How to Avoid Shark Attacks
The International Shark Attack File and eHow have a few pointers of enjoying the beach without worrying about sharks.

  • Swim, dive or surf with other people — never alone. Your chances of being attacked by a shark are less; and in the unlikely event that you are attacked, there will be people in the water to help get you to shore and treat your wounds until paramedics arrive.
  • Don't swim, dive or surf where dangerous sharks are known to congregate. This can be difficult if you see lonely barreling waves beckoning you to enter, but some sharks seem to be territorial and will hang around or frequent the same hunting ground.
  • Avoid swimming between sandbars, near steep drop-offs, near channels or at river mouths where sharks are found. Unfortunately, some of the best breaks are in these very spots. They also provide an ideal feeding ground for our toothy friends, however, sharks take advantage of the plentiful supply of fish coming and going with the tides, and getting the most from the nutrient-rich water.
  • Don't swim or surf in dirty or turbid water. It may be torturous if a great swell rolls in, but during those few days after a heavy rain, surface runoff stretches out several hundred yards into the ocean--like a cloud of chocolate milk pushing its way into blue water. Sharks take advantage of the low visibility in their hunting; and, as most attacks on humans are a case of mistaken identity, odds are greater that such an attack occur in the murky water.
  • Avoid wearing shiny jewelry that might simulate the scales of a prey fish, and also avoid uneven tanning and contrasting, bright-colored clothing. Apparently, sharks see this contrast very well and may strike out at it, or at a flash of light reflected by sparkly jewelry.
  • Don't swim or surf at dawn, dusk or at night. Most sharks are crepuscular hunters, which means they are most active when the sun is low in the sky--whether it be rising or setting. Some species also hunt at night. In general, avoid the water at these times when sharks might move closer to shore to feed.
  • Refrain from excessive splashing. Although this may seem next to impossible while surfing, if there is a shark in the area: try your best to paddle as though you're calm--even if you're not--slowly and smoothly towards shore. Get out of the water immediately
  • Keep pets and domestic animals, with their erratic movements, out of the water.
  • Don't swim near people who are fishing or spear-fishing, or near sewage outfalls.

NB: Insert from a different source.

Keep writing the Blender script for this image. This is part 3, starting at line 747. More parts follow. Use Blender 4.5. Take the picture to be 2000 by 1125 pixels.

  • Avoid spreading blood or human wastes in the water.
  • If schooling fish start to behave erratically or congregate in large numbers, leave the area.
  • Be vigilant. You may encounter any number of hazards when diving, surfing, or swimming in the ocean or coastal rivers, and you should always be wary. Proceed with caution in whatever you do, and be aware of your environment. If you spot a shark, don't let it out of your sight until you're safely on shore or in the boat.